Crítica | Bugonia (2025)

de Cesar de Lima e Silva

A palavra “Bugonia” refere-se a um ritual de antigos povos do Mediterrâneo que acreditavam que as abelhas podiam surgir espontaneamente a partir da carcaça de um boi, sacrificado e deixado a decompor-se. Dessa “alquimia” nasceria o mel, dourado como o sol e símbolo de fertilidade e de perspetiva de colheitas abundantes. Tudo isto, claro, se se mantiverem os olhos bem abertos para o urso e para o apetite que ele tem pelas colmeias. Daí que, além do boi, importe sacrificar o urso – como na tradição da aldeia rural de Midsommar (2019). Pelo menos um plano com Emma Stone faz referência direta a esse filme, realizado por Ari Aster, produtor de Bugonia.

A semelhança entre os dois filmes fica por aí – e no facto de haver um conjunto de crenças nada científico que movimenta tanto os habitantes da aldeia onde ocorre o festival do solstício de verão, como Teddy (Jesse Plemons), que, em Bugonia, arrasta o seu limitado primo Don (Aidan Delbis) para raptar a desumana executiva de uma grande indústria química, Michelle (Emma Stone). Teddy é produtor de mel e está convencido de que Michelle é uma alienígena à frente de um plano para fazer desaparecer as abelhas, impedir a polinização e escravizar a humanidade. A partir do rapto, o filme desenvolve-se em sequências de grande suspense: até onde Teddy será capaz de ir, e o que poderá Michelle fazer para se safar da acusação de ser uma conspiradora vinda de Andrómeda?

Emma Stone apresenta mais uma grande interpretação, mas é Jesse Plemons quem usa toda a loucura da sua personagem para saltar do ecrã e arregalar-nos os olhos para o facto de que há gente como ele por todo o lado. Sempre houve, mas a internet permitiu que soubessem que não estavam sós: há pessoas com crenças semelhantes e, agora, podem reunir-se nas suas “aldeias” virtuais. Nomeado uma vez ao Óscar de Melhor Ator Secundário por The Power of the Dog (2021), não surpreenderá se Plemons voltar a ser lembrado para concorrer com astros como Leonardo DiCaprio, por One Battle After Another (2025), e Joaquin Phoenix, por Eddington (2025).

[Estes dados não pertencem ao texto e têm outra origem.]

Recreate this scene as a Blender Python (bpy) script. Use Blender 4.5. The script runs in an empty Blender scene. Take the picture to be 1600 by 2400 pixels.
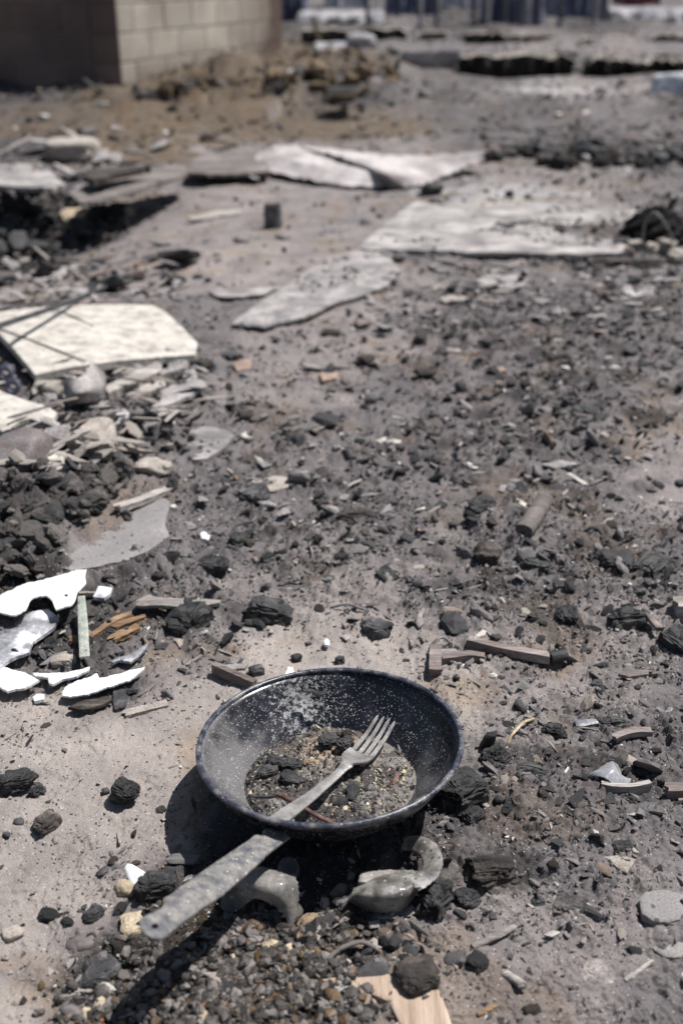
import bpy, bmesh, math, random
import numpy as np
from mathutils import Vector, Matrix, Euler
from mathutils.geometry import delaunay_2d_cdt

S = bpy.context.scene
COL = S.collection
random.seed(7)
rng = np.random.default_rng(7)

# ------------------------------------------------------------------ camera
CAM_H, PITCH, FPX = 0.66, math.radians(26.7), 2500.0
cd = bpy.data.cameras.new('camera')
cd.sensor_fit = 'HORIZONTAL'; cd.sensor_width = 24.0; cd.lens = 37.5
cd.clip_start = 0.02; cd.clip_end = 1000
cd.dof.use_dof = True; cd.dof.focus_distance = 0.985; cd.dof.aperture_fstop = 4.7
cam = bpy.data.objects.new('camera', cd); COL.objects.link(cam)
cam.location = (0, 0, CAM_H); cam.rotation_euler = (math.pi / 2 - PITCH, 0, 0)
S.camera = cam
S.render.resolution_x = 682; S.render.resolution_y = 1024

# ------------------------------------------------------------------ light
SUN_AZ = math.atan2(0.45, 0.18)          # clockwise from +y (behind the subject, to the right)
SUN_EL = math.radians(63.8)
w = bpy.data.worlds.new('World'); S.world = w; w.use_nodes = True
nt = w.node_tree; bg = nt.nodes['Background']
sky = nt.nodes.new('ShaderNodeTexSky'); sky.sky_type = 'NISHITA'; sky.sun_disc = False
sky.sun_elevation = SUN_EL; sky.sun_rotation = SUN_AZ; sky.air_density = 1.2; sky.dust_density = 1.5
nt.links.new(sky.outputs[0], bg.inputs[0]); bg.inputs[1].default_value = 0.05
sd = bpy.data.lights.new('sun', 'SUN'); sd.energy = 5.0; sd.angle = math.radians(0.5); sd.color = (1.0, 0.975, 0.965)
so = bpy.data.objects.new('sun', sd); COL.objects.link(so)
sdir = Vector((math.sin(SUN_AZ) * math.cos(SUN_EL), math.cos(SUN_AZ) * math.cos(SUN_EL), math.sin(SUN_EL)))
so.rotation_euler = sdir.to_track_quat('Z', 'Y').to_euler(); so.location = (0, 0, 20)
S.view_settings.view_transform = 'Standard'; S.view_settings.look = 'None'
S.view_settings.gamma = 1; S.view_settings.use_curve_mapping = False
S.view_settings.exposure = 0.26

# ------------------------------------------------------------------ measuring: where a ray of the camera meets a height
Fv = np.array([0, math.cos(PITCH), -math.sin(PITCH)]); Uv = np.array([0, math.sin(PITCH), math.cos(PITCH)])
def ray(u, v, z=0.0):
    d = Fv * FPX + np.array([u - 800.0, 0, 0]) + Uv * (1200.0 - v)
    t = (z - CAM_H) / d[2]
    return np.array([0, 0, CAM_H]) + d * t
def project(x, y, z=0.0):
    qz = z - CAM_H
    dep = y * Fv[1] + qz * Fv[2]
    return 800 + FPX * x / dep, 1200 - FPX * (y * Uv[1] + qz * Uv[2]) / dep

# ------------------------------------------------------------------ noise
def _tab(seed): return np.random.default_rng(seed).random((256, 256))
_T = [_tab(100 + i) for i in range(12)]
def vn(x, y, k=0):
    xi = np.floor(x).astype(np.int64); yi = np.floor(y).astype(np.int64)
    fx = x - xi; fy = y - yi
    fx = fx * fx * fx * (fx * (fx * 6 - 15) + 10); fy = fy * fy * fy * (fy * (fy * 6 - 15) + 10)
    T = _T[k % 12]; a = xi & 255; b = yi & 255; a1 = (xi + 1) & 255; b1 = (yi + 1) & 255
    return (T[a, b] * (1 - fx) + T[a1, b] * fx) * (1 - fy) + (T[a, b1] * (1 - fx) + T[a1, b1] * fx) * fy
def fbm(x, y, wl, octs=4, k=0, rot=0.6, gain=0.5):
    s = 0; a = 1; tot = 0; c, sn = math.cos(rot), math.sin(rot)
    x = np.asarray(x, float) / wl + 17.3; y = np.asarray(y, float) / wl + 5.1
    for i in range(octs):
        s = s + a * vn(x, y, k + i); tot += a; a *= gain
        x, y = (x * c - y * sn) * 2.03 + 3.7, (x * sn + y * c) * 2.03 + 9.2
    return s / tot
def vn3(p, k=0):
    z = p[:, 2]; zi = np.floor(z); f = z - zi; f = f * f * (3 - 2 * f)
    o = zi * 37.17
    return vn(p[:, 0] + o, p[:, 1] + o * 0.7, k) * (1 - f) + vn(p[:, 0] + o + 37.17, p[:, 1] + (o + 37.17) * 0.7, k) * f
def worley(x, y, cell, k=0):
    x = np.asarray(x, float) / cell; y = np.asarray(y, float) / cell
    xi = np.floor(x).astype(np.int64); yi = np.floor(y).astype(np.int64)
    best = np.full(x.shape, 9.0); val = np.zeros(x.shape); sec = np.full(x.shape, 9.0)
    A = _T[(k + 3) % 12]; B = _T[(k + 5) % 12]; Cc = _T[(k + 7) % 12]
    for dx in (-1, 0, 1):
        for dy in (-1, 0, 1):
            a = (xi + dx) & 255; b = (yi + dy) & 255
            d = (xi + dx + A[a, b] - x) ** 2 + (yi + dy + B[a, b] - y) ** 2
            m = d < best
            sec = np.where(m, best, np.minimum(sec, d)); val = np.where(m, Cc[a, b], val); best = np.where(m, d, best)
    return np.sqrt(best), np.sqrt(sec), val
def sstep(a, b, x):
    t = np.clip((x - a) / (b - a), 0, 1); return t * t * (3 - 2 * t)

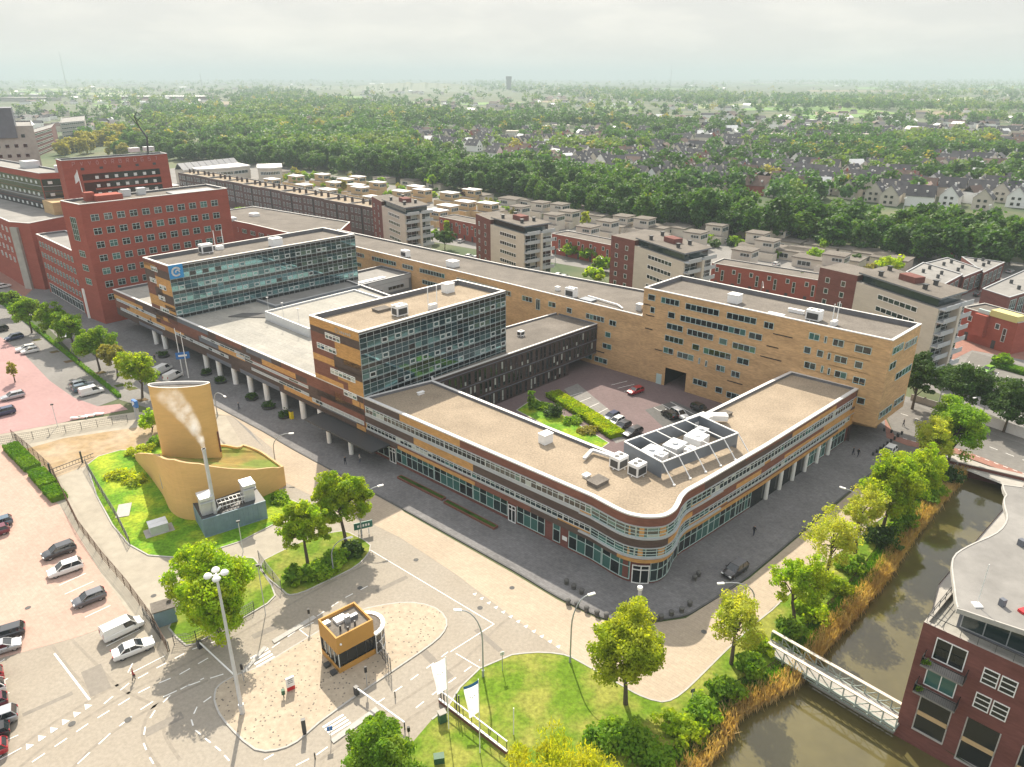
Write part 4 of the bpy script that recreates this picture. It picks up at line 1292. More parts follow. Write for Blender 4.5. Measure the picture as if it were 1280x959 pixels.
# ------------------------------------------------------------------ dark brown terrace behind the offices
GT = 'dark brown terrace houses in one long row'
ta, tb = Vector((-197.0, 446.0)), Vector((-58.8, 317.5))
td = (tb - ta).normalized()
tn = Vector((td.y, -td.x))
NT = 10
wU = (tb - ta).length / NT
ang = math.atan2(td.y, td.x)
root = thing('terrace_house', 'dark brown four storey terrace house with pale flat roof and chimney stubs', 'terrace house', (*(ta + td * wU * .5), 0), GT)
o_ = ta + td * wU * .5
Q = lambda s, t: tuple(o_ + td * s - tn * t)
hp = ccw([Q(-wU / 2 + .02, 0), Q(wU / 2 - .02, 0), Q(wU / 2 - .02, 13), Q(-wU / 2 + .02, 13)])
roofed(root, hp, 13.6, 14.0, 'gravel_roof', 'terrace_brick', cap_m='kerb', cap_w=.3)
TFc = Face(Q(-wU / 2, 0), Q(wU / 2, 0))
b = MB()
TFc.patch(b, wU * .47, wU * .53, 0, 13.4, 0, .03)  # flat black strip on the wall: a recess's shade put into the colour

b.build('recess_shade', ['black'], root)
for z in (10.4, 7.0, 3.8):
    for s in (1.6, 4.6, 7.0, 11.0, 13.4, 16.4):
        if s > wU - 1.5: continue
        b = MB()
        TFc.window(b, s, s + 1.5, z, z + 2.1, 2, 0, (1,), .14, off=.02)
        b.build('window', ['panel_grey', 'glass_dark'], root)
for s in (3.0, 8.0, 13.6):
    q = Q(s - wU / 2, 6)
    b = MB(); b.box((*q, 13.6), (.9, .9, 1.7), ang); b.box((*q, 15.3), (.6, .6, .5), ang); b.build('chimney', ['dark_brick'], root)
for i in range(1, NT):
    c = copy_tree(root)
    p = ta + td * wU * (i + .5)
    c.location = (p.x, p.y, .25 * (i % 2))
# ------------------------------------------------------------------ pale apartment towers
GA = 'pale apartment towers behind the back wing'
def tower(lab, px, z, rows=6):
    pl, bd, wr, br = [Vector(at(x, y, z)) for x, y in px]
    e = bd - wr
    back = br + e * 1.0
    d = (br - wr)
    pb = pl + d * .8
    root = thing('apartment_tower', lab, 'apartment building', (*((bd + br) / 2), 0), GA)
    bb_ = bd + d
    b = MB()
    b.wall(ccw([tuple(bd), tuple(wr), tuple(wr + d * .98), tuple(bb_)]), 0, z, 0)
    b.poly(ccw([tuple(bd), tuple(wr), tuple(br), tuple(bb_)]), z, 1)
    b.build('wall', ['stucco', 'membrane_grey'], root)
    b = MB()
    b.prism(ccw([tuple(pl), tuple(bd + e.normalized() * .03), tuple(bd + e.normalized() * .03 + d * .8), tuple(pb)]), 0, z + 1.5, 0, top=1)
    b.build('brick_wing', ['plum_brick', 'gravel_grey'], root)
    pf = Face(tuple(pl), tuple(bd))
    for k in range(rows):
        for s in (.2, .62):
            b = MB()
            pf.window(b, s * pf.L, s * pf.L + 1.3, z - 2.2 - k * 3, z - .7 - k * 3, 1, 0, (1,), .12, off=.03)
            b.build('window', ['frame', 'glass'], root)
    # set-back glazed top floor under a wide roof slab
    inn = inset(ccw([tuple(bd), tuple(wr), tuple(br), tuple(bb_)]), 1.0)
    b = MB(); b.wall(inn, z, z + 2.1, 0); b.build('penthouse_glazing', ['glass'], root)
    rs = inset(ccw([tuple(bd), tuple(wr), tuple(br), tuple(bb_)]), .1)
    b = MB(); b.prism(rs, z + 2.1, z + 2.5, 1, top=0, bottom=True); b.build('roof', ['gravel_grey', 'slate_panel'], root)
    c = (bd + wr + br + bb_) / 4
    a_ = math.atan2(e.y, e.x)
    b = MB(); b.box((c.x, c.y, z + 2.5), (5.0, 3.2, 1.5), a_); b.build('lift_house', ['plum_brick'], root)
    for s, t_ in ((.7, -.3), (.9, .25), (-.55, .2), (-.6, -.25)):
        q = c + e * .4 * s + d * t_
        b = MB(); b.box((q.x, q.y, z + 2.5), (.8, .8, 1.1), a_); b.box((q.x, q.y, z + 3.6), (1.2, 1.2, .18), a_); b.build('chimney', ['dark_metal'], root)
    wf = Face(tuple(bd), tuple(wr))
    for k in range(rows):
        zz = z - 2.6 - k * 3.0
        if zz < 1: break
        b = MB()
        wf.window(b, wf.L * .3, wf.L * .78, zz, zz + 1.35, 7, 0, (1, 1, 2), .14, off=.03)
        b.build('window', ['white_paint', 'glass_dark', 'glass'], root)
    bf = Face(tuple(wr), tuple(br))
    for k in range(rows + 1):
        zz = z - k * 3.0
        if zz < 0.5: break
        b = MB()
        bf.beam(b, 0, bf.L, zz - .3, zz, 0, 1.7, 0)
        bf.beam(b, .05, bf.L * .46, zz - .3, zz + .85, 1.6, 1.72, 0); bf.beam(b, bf.L * .54, bf.L - .05, zz - .3, zz + .85, 1.6, 1.72, 0)
        b.build('balcony', ['panel_grey'], root)
        if k < rows:
            b = MB()
            bf.window(b, .4, bf.L - .4, max(.1, zz - 2.9), zz - .4, 5, 0, (1, 1, 2, 2, 3), .1, (.4,), off=.03)
            b.build('balcony_door', ['frame', 'glass_dark', 'glass', 'blind'], root)
    b = MB()
    bf.beam(b, bf.L * .46, bf.L * .54, 0, z, .0, 2.0, 0)
    b.build('dividing_fin', ['stucco'], root)
    return root
tower('pale apartment tower standing behind the dark terrace end, leftmost of four', ((464.5, 250), (477, 257), (506, 268.5), (538, 264)), 19.0)
tower('pale apartment tower with plum side and strip windows, second from the left', ((594.6, 272.5), (613, 280.5), (655, 293), (690, 287.5)), 19.0)
tower('pale apartment tower rising behind the tall tan block top left corner', ((764, 300), (793.5, 307), (855, 328), (890, 320)), 17.5)
tower('pale apartment tower at the street corner beside the tall tan block', ((1024, 341), (1071, 352), (1173.5, 386.5), (1208, 376)), 16.6)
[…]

O realizador Yorgos Lanthimos é mestre em tornar verosímil o inverosímil – quer num mundo fantástico como o de Poor Things (2023), quer nas situações e diálogos que causam estranheza, como em The Lobster (2015) ou The Killing of a Sacred Deer (2017). Nunca é explicado como é que as pessoas se transformam em animais, no primeiro, nem o que leva a família do cirurgião a adoecer, no segundo. Esse desconhecido só acrescenta estranheza às já absurdas premissas que movem as histórias. Se há uma falha em Bugonia, é quebrar esse encantamento e explicar a “mágica”. Ao abandonar o desconhecido para expor as motivações por detrás das ações de Teddy, o filme perde a grandiosidade quase operática – como as bandas sonoras a que Lanthimos costuma recorrer – e, por momentos, descai para um melodrama novelesco. Assim, o realizador perde a oportunidade de assinar mais uma obra-prima.

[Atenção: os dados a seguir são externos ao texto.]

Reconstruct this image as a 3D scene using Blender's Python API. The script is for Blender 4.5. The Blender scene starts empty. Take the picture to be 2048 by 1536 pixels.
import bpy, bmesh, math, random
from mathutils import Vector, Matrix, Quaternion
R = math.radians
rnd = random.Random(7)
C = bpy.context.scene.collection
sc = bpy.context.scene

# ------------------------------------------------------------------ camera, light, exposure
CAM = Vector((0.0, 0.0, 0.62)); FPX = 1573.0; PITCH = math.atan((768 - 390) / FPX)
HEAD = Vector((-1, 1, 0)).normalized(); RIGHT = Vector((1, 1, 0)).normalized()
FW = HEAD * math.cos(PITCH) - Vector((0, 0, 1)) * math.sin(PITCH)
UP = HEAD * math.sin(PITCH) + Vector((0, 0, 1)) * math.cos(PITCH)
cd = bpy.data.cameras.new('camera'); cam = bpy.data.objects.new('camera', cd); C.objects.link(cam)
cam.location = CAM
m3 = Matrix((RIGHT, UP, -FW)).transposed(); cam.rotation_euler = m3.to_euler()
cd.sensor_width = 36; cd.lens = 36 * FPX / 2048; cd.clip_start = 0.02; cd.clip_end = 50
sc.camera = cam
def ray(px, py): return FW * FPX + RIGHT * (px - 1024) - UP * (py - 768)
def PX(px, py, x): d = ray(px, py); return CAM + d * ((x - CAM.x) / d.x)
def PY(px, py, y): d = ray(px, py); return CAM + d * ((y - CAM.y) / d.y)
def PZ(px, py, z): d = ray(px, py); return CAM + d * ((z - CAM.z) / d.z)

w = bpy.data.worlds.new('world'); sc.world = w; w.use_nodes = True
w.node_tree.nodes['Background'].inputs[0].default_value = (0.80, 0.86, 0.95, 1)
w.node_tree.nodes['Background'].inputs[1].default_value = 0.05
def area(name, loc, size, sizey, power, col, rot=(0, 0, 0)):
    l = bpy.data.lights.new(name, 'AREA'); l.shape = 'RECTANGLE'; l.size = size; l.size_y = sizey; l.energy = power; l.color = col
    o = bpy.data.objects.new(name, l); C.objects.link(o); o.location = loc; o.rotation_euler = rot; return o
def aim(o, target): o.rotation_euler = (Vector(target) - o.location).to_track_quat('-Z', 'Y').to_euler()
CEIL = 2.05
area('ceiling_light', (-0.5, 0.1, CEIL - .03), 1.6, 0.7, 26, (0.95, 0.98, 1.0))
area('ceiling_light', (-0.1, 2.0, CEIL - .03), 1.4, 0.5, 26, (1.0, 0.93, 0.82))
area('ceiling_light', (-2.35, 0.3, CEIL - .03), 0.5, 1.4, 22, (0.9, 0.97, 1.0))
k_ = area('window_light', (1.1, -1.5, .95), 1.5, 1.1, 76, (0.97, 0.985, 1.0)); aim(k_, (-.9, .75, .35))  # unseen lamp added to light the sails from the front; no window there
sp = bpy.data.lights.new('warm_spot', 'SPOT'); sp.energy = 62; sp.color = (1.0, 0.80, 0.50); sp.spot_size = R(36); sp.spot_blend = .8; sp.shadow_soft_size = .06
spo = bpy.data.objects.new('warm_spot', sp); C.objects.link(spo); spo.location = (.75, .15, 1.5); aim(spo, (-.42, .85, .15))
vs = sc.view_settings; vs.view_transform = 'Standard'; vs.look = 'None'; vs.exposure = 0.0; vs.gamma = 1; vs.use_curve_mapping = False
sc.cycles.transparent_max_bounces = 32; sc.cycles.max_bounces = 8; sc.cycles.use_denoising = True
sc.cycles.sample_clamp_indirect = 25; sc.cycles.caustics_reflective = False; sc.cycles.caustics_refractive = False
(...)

Percebe-se o melodrama por fidelidade ao original, uma vez que Bugonia é um remake do sul-coreano Save the Green Planet! (2003) de Jang Joon-hwan. A opção, contudo, traduz-se numa certa infidelidade ao estilo do realizador e não se justifica se atentarmos em como o original é bastante diferente. Mesmo o género do filme coreano não é o suspense, mas antes uma comédia policial com forte apelo juvenil, inclusive em alguns recursos de linguagem próximos da banda desenhada. Esta foi a primeira vez que Lanthimos refez um original alheio, mas, apesar do desvio, consegue deixar a marca da sua filmografia numa obra pensada para adultos – o que torna muito interessante o exercício de ver os dois filmes: como é possível, a partir de uma mesma história, com estrutura muito semelhante, produzir emoções tão diferentes?

Contribui também para isso o facto do protagonista do filme coreano ser hoje em dia ainda mais atual: um representante perfeito da vaga de terraplanistas e conspiracionistas que assola a internet. Há vídeos com milhões de visualizações de quem acredita que a Terra é plana, que o homem não foi à Lua, ou que existe, de facto, um leprechaun – o duende da mitologia irlandesa que estampa o escudo dos Boston Celtics. Nesse sentido, a história clamava por ser adaptada e, com absurdos tão latentes, talvez não houvesse escolha mais certeira para estar à frente deste trabalho do que Yorgos Lanthimos.